Nassera Dutour est porte-parole du Collectif des Familles de disparus
en Algérie, qui vient de publier un rapport intitulé « Le régime
algérien à l’épreuve des droits de l’Homme, l’illusion du changement ».
Elle fait le point sur la reconnaissance des milliers de disparitions
forcées pratiquées par l’Etat dans les années 1990...
Les disparitions forcées ont été l’un des instruments principaux de
la « sale guerre » déclenchée en janvier 1992 par les généraux algériens
contre ses opposants et la population civile. L’Algérie a reconnu
officiellement le nombre des « disparus » à 8.023, selon le Collectif
des Familles de disparus en Algérie (CFDA), mais les ONG de défense des
droits de l’Homme l’estiment aujourd’hui de 15 000 à 20 000. Des
familles de disparus continuent à se mobiliser pour obtenir la vérité
sur le sort de leurs proches. Nassera Dutour, porte-parole du CFDA et
dont le fils a lui-même disparu en 1997, fait le point sur la situation.
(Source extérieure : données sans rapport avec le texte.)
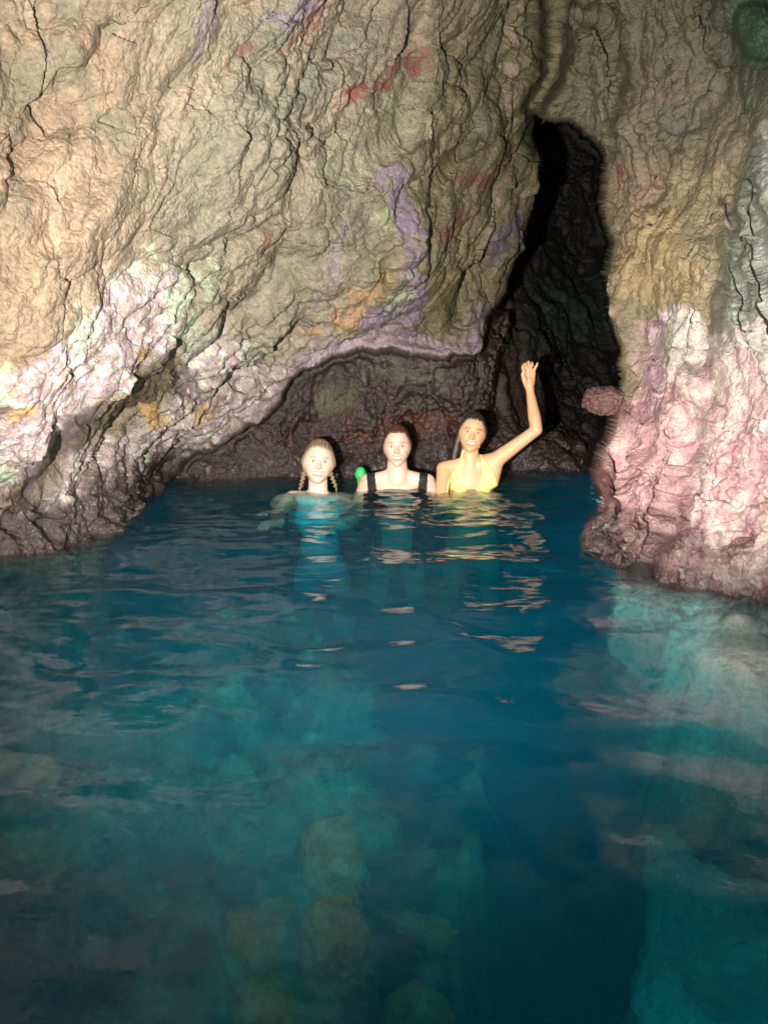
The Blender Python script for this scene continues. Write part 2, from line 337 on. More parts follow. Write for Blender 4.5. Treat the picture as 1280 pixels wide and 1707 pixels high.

Vous militez depuis 1998, date de la création du Collectif
des Familles de disparus en Algérie (CFDA), pour « défendre le droit à
la vérité et à la justice des familles de disparus ». Avez-vous obtenu
des satisfactions ?
Non malheureusement, aucune. On a cru que oui, pendant un moment. En
2001, une pétition avait été signée par douze députés algériens
réclamant la vérité et la reconnaissance officielle de 4.884 cas de
disparitions par le ministère de l’Intérieur. Jusqu’alors, cette
histoire avait été totalement niée par l’Etat, donc on était plutôt
content. En 2002, on nous a dit « le problème sera réglé ». Une
commission soit disant de « vérité » a été mise en place à la veille de
la présidentielle [la Charte pour la paix et la réconciliation
nationale, ndlr]. Puis il ne s’est rien passé.
Les familles ont tout de même été convoquées à se présenter à
la Commission nationale consultative pour la promotion et la protection
des droits de l’homme. Dans quel but ?
Ils n’ont pas donné le motif de convocation. Sur place, il ne s’agissait
que de remplir un formulaire sur les circonstances de la disparition,
alors que des mères de disparus s’attendaient à des bonnes nouvelles.
J’en ai vu s’évanouir, d’autres pleurer. En fait, ils voulaient savoir
qui acceptait d’être indemnisé. Depuis, l’Etat dit que ces disparus sont
décédés. Mais où sont les corps ? Pourquoi ne pas les rendre aux
familles ? Ils essaient de classer l’affaire. La quasi-totalité des
familles ont accepté l’indemnisation, mise en place à partir de 2006 et
d’un montant d’environ 16.000 dinars par mois [le smic est à 18.000
dinars] à partager entre l’épouse, le père, la mère et les enfants.
Vous êtes vous-même une mère de disparu après l’enlèvement de
votre fils Amine le 30 janvier 1997. Mais vous refusez cette
indemnisation…
Oui car leur stratégie c’est d’indemniser les familles pour les faire
taire. La procédure d’indemnisation devait durer douze mois. Or,
aujourd’hui encore, je suis convoquée tout le temps pour cela. J’ai dû
faire une lettre pour dire que c’était du harcèlement et que je n’en
voulais pas ! Quand on reçoit une convocation, il y a toujours un
doute : va-t-il être vivant ? Mort ? J’ai appris la disparition de mon
fils par téléphone. Depuis, à chaque coup de fil, je tressaute. Je
reçois aussi des menaces et des appels anonymes.
Au début, les familles des disparus étaient mal perçues…
Oui car les gens croyaient que c’était des terroristes, comme le
répétaient les autorités. Parfois on nous considère encore comme tel,
mais on a fait évoluer les mentalités. Depuis 1998, on fait un
rassemblement hebdomadaire devant la Commission nationale pour la
promotion et la protection des droits de l’Homme (CNCPPDH), à Alger.
Cela a fini par attirer la sympathie.
Attendez-vous toujours le retour de votre fils ?
Ça dépend des moments. Au bout de quinze ans, on se dit qu’il ne va pas
revenir. Mais c’est lui qui revient dans mes rêves et me secoue. Il ne
veut pas que je croie qu’il est mort. Avec les autorités, on verra qui
aura le dernier mot. On saura la vérité. Si ce n’est pas aujourd’hui, ce
sera demain. En Argentine, le processus a duré 30 ans, et aujourd’hui
des procès sont en cours.
Pensez-vous que cela puisse changer après l’ère Bouteflika ?
Après Bouteflika il y aura un autre Bouteflika, que l’on n’aura pas élu librement. Cela ne changera pas.